The Blue Salt Road by Joanne M Harris
The Blue Salt Road is a new novella by Joanne M. Harris, with illustrations by Bonnie Hawkins. In this story we follow a male selkie from the Grey Seal Clan as he embarks on a dangerous adventure. Being young he feels invincible, and decides to not take his clan’s advice to stay away from the folk. It is his stupidity that will bring him face to face with an unknowable nightmare.
This story is simply told, and feels like a fairytale or a fable, and brings with it a darkness as well as an inevitableness to the events as they unfold. It was also interesting to read the story as a gender reversal of the normal tale of selkie women being tricked into staying with the folk. The selkie themselves do not have names, but we follow the male selkie as his confidence about being on the beach grows, and he begins a dalliance with Flora. Flora is one of the folk and she was raised with the tales (passed on from her grandmother) of the selkie and how to keep them from leaving. Flora is not unkind, but she is selfish and trapped in these stories, where she wants to marry a prince and raise his child. Flore generally feels that she is better than the rest of the folk around her.

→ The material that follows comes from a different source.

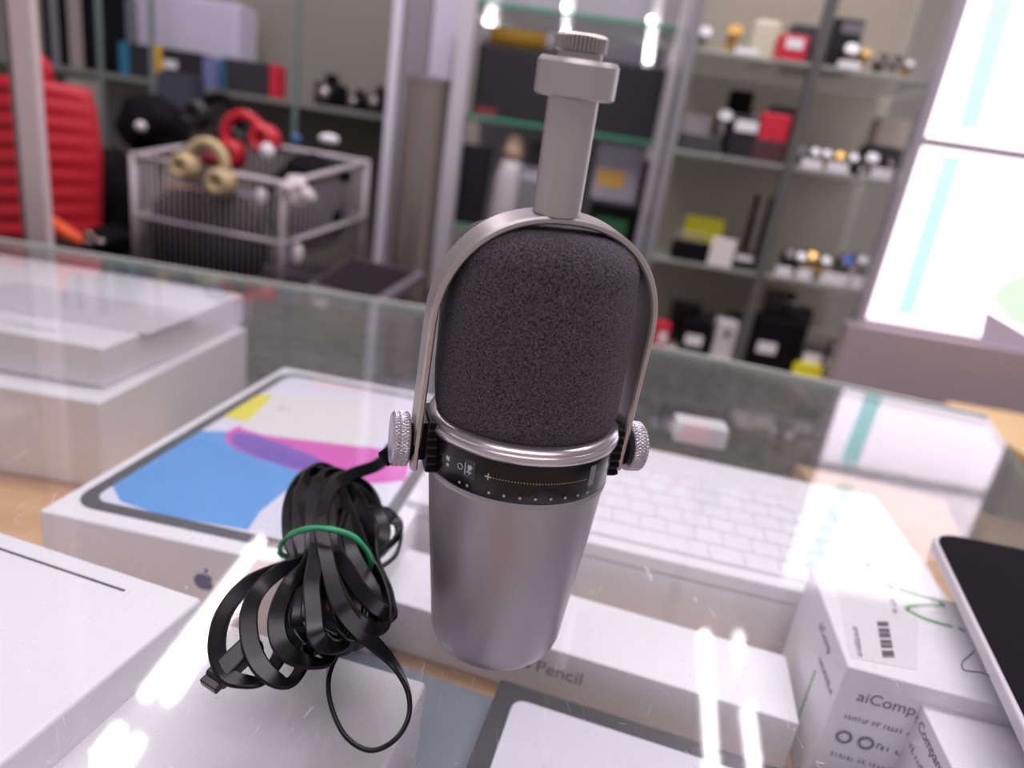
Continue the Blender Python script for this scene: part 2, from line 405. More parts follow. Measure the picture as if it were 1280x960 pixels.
pic('printed_magenta_shape', [(281, 546), (288, 538), (300, 533), (325, 533), (380, 545), (440, 556), (500, 566), (512, 580), (508, 602), (470, 605), (420, 600), (370, 588), (320, 572), (295, 562), (283, 553)], mat('print_magenta', (214, 60, 180), .4, vary=.1, vscale=14), .0001)
pic('printed_purple_shape', [(287, 547), (296, 541), (320, 545), (360, 558), (395, 572), (420, 590), (385, 590), (345, 580), (310, 567), (292, 557)], mat('print_purple', (104, 62, 178), .4, vary=.1, vscale=14), .0002)
pic('yellow_sticker', [(262, 518), (290, 489), (341, 493), (318, 530)], YELLOW, .0002)
pic('yellow_sticker', [(455, 545), (462, 533), (474, 535), (472, 550)], YELLOW, .00025)
pic('paper_label', [(300, 536), (345, 494), (500, 502), (505, 525), (455, 560), (330, 545)], PALE, .0003)
pic('paper_label', [(392, 484), (396, 474), (468, 484), (466, 495)], mat('pinkish_label', (240, 214, 222), .6), .0003)
fine_print(2, tp(*uv(347, 512), .0008), TX, TY, .008, INK, tb)
fo = at(232, 722, zt-.022); fo = tp((fo-TE).dot(TX), 0); fo.z = zt-.025
logo(tb, tp(.096, -.0001)+LZ*-.022, TX, LZ, .011, mat('print_navy', (52, 62, 120), .5))

# the two stacked cartons on the left
zl = -.044
c1 = at(113, 510, zl)
carton('laptop_box', 'large white carton under another in the stack beside the tablet box', V((c1.x-.36, c1.y+.02, 0)), R(-1.5),   .36, .25, zl, case_floor, WHITE, 'white cartons stacked in the glass counter', .002)
c2 = at(131, 434, -.009)
zs = -.009
t, o, ex, ey = carton('laptop_box', 'large white lidded carton resting on top of the stack beside the tablet box', V((c2.x-.34, c2.y+.012, 0)), R(-2.5), .34, .235, zs, zl+.0003, WHITE, 'white cartons stacked in the glass counter', .003)
q0 = at(70, 405, zs); boxo('leaflet', V((q0.x-.02, q0.y+.055, zs+.0002)), ex, ey, .19, .085, .0006, mat('leaflet_grey', (206, 200, 212), .5), t)
fine_print(25, V((c2.x-.115, c2.y+.02, zs+.0003)), ex, ey, .006, INK, t)

# keyboard box
zk = -.035
kyaw = R(-8.5)
kb, o, ex, ey = carton('keyboard_box', 'long white keyboard box printed with a picture of white keys', at(508, 624, zk), kyaw, .335, .170, zk, riser_z+.0003, WHITE, bw=.0015, lid=.010)
KO = o.copy()
prism('printed_keyboard', [KO+ex*u+ey*v for u, v in rrect(.020, .010, .290, .128, .008)], .0004, mat('print_keyboard_base', (204, 198, 212), .5), kb)
bm = bmesh.new()
kp = .0182
for r_ in range(6):
    v0 = .012+r_*.0192
    if r_ == 0: widths = [1.0, 1.0, 1.2, 1.2, 4.9, 1.2, 1.2, 1.0, 1.0, 1.0]
    else: widths = [[1.9]+[1.0]*11+[1.8], [1.5]+[1.0]*12+[1.2], [1.3]+[1.0]*12+[1.4], [1]*13+[1.7], [1.06]*14][r_-1]
    tot = sum(widths); u = .0225; sc_ = (.265)/tot
    for wd in widths:
        w2 = wd*sc_
        pts = [KO+ex*(u+w2*.5+a)+ey*(v0+.0088+b_)+LZ*.0006 for a, b_ in ((0, 0),)]
        bm_box(bm, pts[0], ex*(w2/2-.0005), ey*.0089, LZ*.0003)
        u += w2
frommesh('printed_keys', bm, mat('print_key_white', (236, 232, 242), .45), kb)
fine_print(7, KO+ex*.292+ey*.055+LZ*.0003, -ey, ex, .008, INK, kb)
fine_print(3, KO+ex*.108+LZ*-.026-ey*.0002, LZ, -ex, .013, INK, kb)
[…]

The novella is interspersed with beautiful illustrations by Bonnie Hawkins. These illustrations really work well throughout the novella, emphasising parts of the story without overwhelming it. Hawkins shows the clans of the sea in all of their glory and you can really see the movements of the ocean and how it all connects to each other. With these visual representations of the characters, you can really imagine the world they live in,
The story turns to horror as the selkie not only loses his seal skin, but also loses his memories of who and what he was, to the point where he doesn’t (luckily for her) even remember Flora. Flora for her own part, couldn’t be happier and weaves a tale about who her new beau is. Although Flora is not malicious in her actions, she doesn’t understand what she has done, and rationalises that she has done this for the right reasons, including helping a savage selkie become civilised!
As well as moments of horror, the tale is also full of sadness. We follow the selkie’s realisation that he has lost something greater than just his memories of who he was before. Although the selkie was prideful in thinking he would never get trapped by the folk, no one deserves the life he ends up living. This story also shows how the selkie changing into a man affects those around him, whether it is Flora’s father trying to teach his new son in law a trade or how the selkies of his clan mourn the loss of one of their own.
This is a tale to read on a cold night, wrapped in a blanket. The story evokes the sea as well as the brutality of human nature, as it seeks to exploit the differences we each have from one another without realising the similarities. With the shocking ending and the harsh truths that follow, the story almost becomes a morality tale. Although Harris does not point out who is right and who is wrong, just that everyone has to live with the consequences of their actions.